Today, the firm works with about 100 customers, including UPS Supply Chain Solutions, FedEx Trade Networks and DHL Global Forwarding – each with multiple locations. Many of the customers are “freight-forwarders,” who facilitate international trade.

The firm uses about 200 carriers to handle about 1,300 shipments a month – ranging from a simple local pickup and delivery to a cross-country move. Its annual revenues currently total about $30 million, but the partners are aiming for $48 million within a year.

“Even though we have this awesome technology that we implement in our day to day, we are at our very core of us, truckers. We are moving freight from one place to another,” Cunningham said. “It’s just that the way we go about it is revolutionary, so that we don’t look and feel like truckers. We are basically a service company that offers trucking services.”

Port X originated from the disillusionment of its founders with the existing trucking and logistics industry, particularly with the basics of customer service.

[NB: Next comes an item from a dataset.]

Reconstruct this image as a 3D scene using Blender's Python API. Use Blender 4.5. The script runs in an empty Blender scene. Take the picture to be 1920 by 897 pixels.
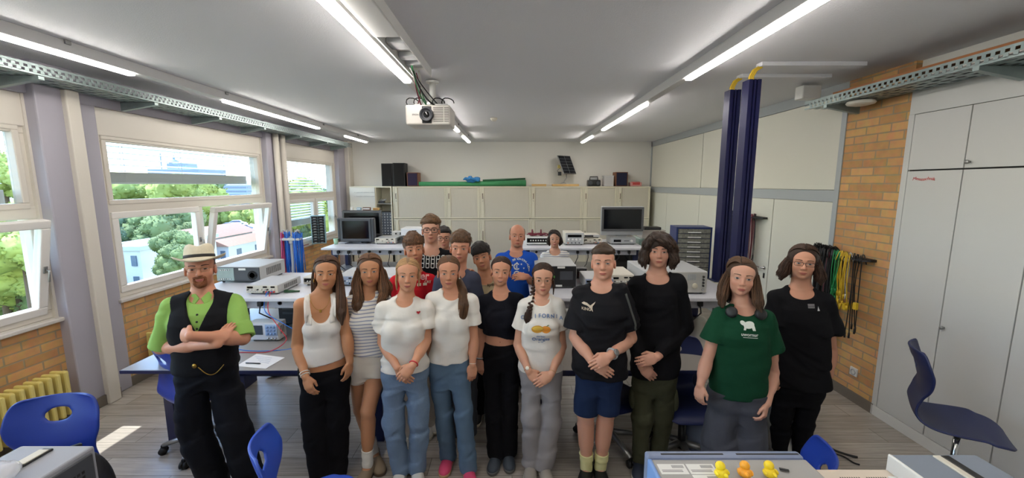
import bpy, bmesh, math, random
import numpy as np
from mathutils import Vector, Matrix, noise as mnoise

# ------------------------------------------------------------------ camera, sky, sun, exposure
SC = bpy.context.scene
COL = SC.collection
FPX, CX, CY = 746.0, 960.0, 448.5          # focal length and centre in pixels of the 1920x897 frame
CAM_Z, PITCH = 2.12, math.radians(7.8)
cd = bpy.data.cameras.new('camera'); cam = bpy.data.objects.new('camera', cd); COL.objects.link(cam)
cd.sensor_fit = 'HORIZONTAL'; cd.sensor_width = 36.0; cd.lens = 36.0 * FPX / 1920.0
cd.clip_start = 0.05; cd.clip_end = 3000
cam.location = (0, 0, CAM_Z); cam.rotation_euler = (math.pi/2 - PITCH, 0, 0)
SC.camera = cam

SUN_DIR = Vector((0.565, -0.02, -1.0)).normalized()      # the way the light travels
world = bpy.data.worlds.new('world'); SC.world = world; world.use_nodes = True
wn = world.node_tree.nodes; wl = world.node_tree.links
sky = wn.new('ShaderNodeTexSky'); sky.sky_type = 'NISHITA'; sky.sun_disc = False
sky.sun_elevation = math.asin(-SUN_DIR.z); sky.sun_rotation = math.atan2(-SUN_DIR.x, -SUN_DIR.y)
sky.air_density = 1.0; sky.dust_density = .3; sky.ozone_density = 1.0; sky.altitude = 200
wn['Background'].inputs['Strength'].default_value = 1.15
wl.new(sky.outputs[0], wn['Background'].inputs['Color'])
sd = bpy.data.lights.new('sun', 'SUN'); sd.energy = 8.0; sd.angle = math.radians(0.55); sd.color = (1.0, 0.96, 0.9)
so = bpy.data.objects.new('sun', sd); COL.objects.link(so)
so.rotation_euler = SUN_DIR.to_track_quat('-Z', 'Y').to_euler()
LED_POWER = 33.0

SC.view_settings.view_transform = 'Standard'; SC.view_settings.look = 'None'
SC.view_settings.exposure = 0.27; SC.view_settings.gamma = 1.0; SC.view_settings.use_curve_mapping = False
SC.cycles.use_denoising = True
SC.cycles.max_bounces = 8; SC.cycles.diffuse_bounces = 5; SC.cycles.glossy_bounces = 3
SC.cycles.transmission_bounces = 4; SC.cycles.transparent_max_bounces = 12
SC.cycles.sample_clamp_indirect = 6.0; SC.cycles.caustics_reflective = False; SC.cycles.caustics_refractive = False

# ------------------------------------------------------------------ helpers
R = math.radians
def px(x, y, Y):
    """A point at depth Y behind a pixel of the frame."""
    a = (x - CX)/FPX; b = (y - CY)/FPX
    c, s = math.cos(PITCH), math.sin(PITCH)
    k = Y/(c - b*s)
    return Vector((a*k, Y, CAM_Z - (s + b*c)*k))
def pz(x, y, z):
    """A point at height z behind a pixel of the frame."""
    a = (x - CX)/FPX; b = (y - CY)/FPX
    c, s = math.cos(PITCH), math.sin(PITCH)
    k = (CAM_Z - z)/(s + b*c)
    return Vector((a*k, (c - b*s)*k, z))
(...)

The seven friends all grew up in Western New York, went to college locally, and met while working in the transportation field. They worked for different firms, but shared similar experiences.

“We noticed that there was a void in the trucking industry,” Cunningham said. “We felt that customer service had kind of gone by the wayside. We noticed that people had lost track of some of the mundane things – the pleases and thank-yous.”

They also saw opportunities for more efficient and effective service for customers, using newer technology to benefit customers. They partnered with a startup technology company called Turvo in Silicon Valley, and jointly developed a transportation management system and an app for drivers that allows more precise tracking of shipments at any time.

“In the logistics industry, the joke has always been we’re five to 10 years behind in technology,” said Morrison, whose grandfather worked on a Great Lakes freighter. “Where we are with Turvo, we’re five to 10 years into the future.”

The Turvo system and app – which the drivers are required to use for Port X jobs – allow customers to go online and easily find their shipments 24 hours a day, using any electronic device or platform. That offers what the industry calls “end-to-end visibility.”

“Everybody wants to know where their freight is at all times,” Morrison said. “If they want to find out what’s going on with their shipment, they just open up the app. They don’t even have to call us or email us.”

They can also use the app to send a message to Port X or retrieve key documents. That’s in contrast to traditional transportation management software that are “clunky and outdated,” Cunningham added.

When the group came together, they started with five people in Buffalo, plus one each in Oakland, Calif., and Montana, where Kempisty and Randhawa had relocated, respectively. Kempisty and Randhawa pursued sales, while the five here constituted the “war room” to get the company off the ground and service customers.

In Buffalo, the team took up space at 95 Perry St., in the first-floor former office that had been used by Philadelphia-based Global Spectrum, the company that briefly operated Canalside. The space was tight, with walls, desks and a conference room, but not “much room to grow,” Cunningham said. “We were all huddled together in this room here.”

Within six months, they started exploring options – including on Main Street next to Shea’s Performing Arts Center and another spot in Allentown. But just as they were starting to worry about what to do, they learned that the Lagerhaus restaurant next to them was being vacated. So they called their landlord, Samuel Savarino, to express interest and see the space.

The $50,000 renovation included knocking down the walls between the firm’s old 2,100-square-foot office and Lagerhaus, and redoing the entire space. The expansion more than doubled the firm’s footprint to 5,300 square feet, and gave it the openness that the founders desired. There was even room for a “relaxation and entertainment” area, with beanbag chairs and a place to eat.

“In the winter, you’re pretty much stuck in here. Nobody wants to go anywhere. You’re stuck at your desk,” said Zeis, one of the other founders. “So to have a space like this for people to get away from it for a little bit is perfect.”